Drama school changed everything for me. I learned how to do a passable RP accent, how to breathe in a Shakespearean soliloquy, how to stage fight with a rapier and dagger. I learned how to cry on cue. I studied John Ford and Cecily Berry and Yat Malmgren. I learned, in a fundamental way, that every person perceives the world differently—that no one, not a sibling or soulmate or parent will see the world exactly as you do. Making those ephemeral moments of connection and flow all the more meaningful. And I learned that it didn't matter what success I had in ten months; the goal was ten years. Rejection is a fact of life, but if you have conviction in your art, your story, your view, you'll find a way to tell it.

And in a way, I see threads of those lessons from my time at True Religion Brand Jeans. I recently learned via Instagram that my ex-boyfriend/assistant manager is engaged. Summer and her husband divorced after she learned that a friend of his with "connections" at the NSA hacked into her phone, read all her messages, and deleted contacts of whom her husband didn't approve.

A lot has changed since 2007. Selfie sticks are now a thing, as are hashtags and the Kardashians. The Hummers and Bentleys that once clogged West side traffic have all been replaced by Teslas. Twitter fights and ayahuasca ceremonies have overtaken crotch shots and prawn diets as the preferred celebrity fads. True Religion Brand Jeans has become embroiled in multiple lawsuits.
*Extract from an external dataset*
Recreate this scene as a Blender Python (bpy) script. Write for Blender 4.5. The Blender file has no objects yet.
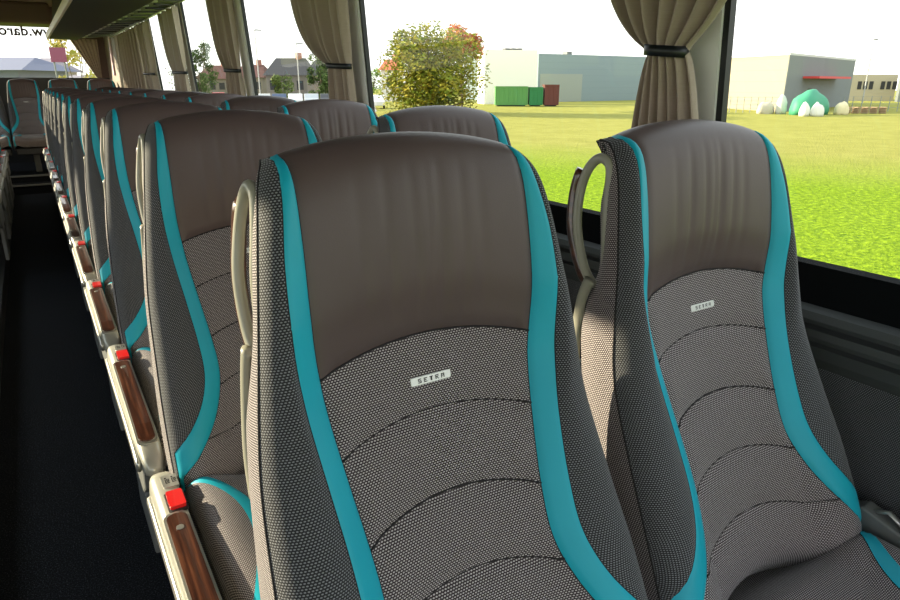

Too many artistic geniuses have met an untimely demise, and everyone left seems to think they're Basquiat. Fashion has adopted something called "athleisure," which, if you ask me, is an improvement. I'm back in Los Angeles, trying to assemble a career of which I can be proud. It's the small things, the marginal wins, that move us forward. And I am grateful that we're no longer expected to wear uncomfortable, unaffordable jeans while we do it.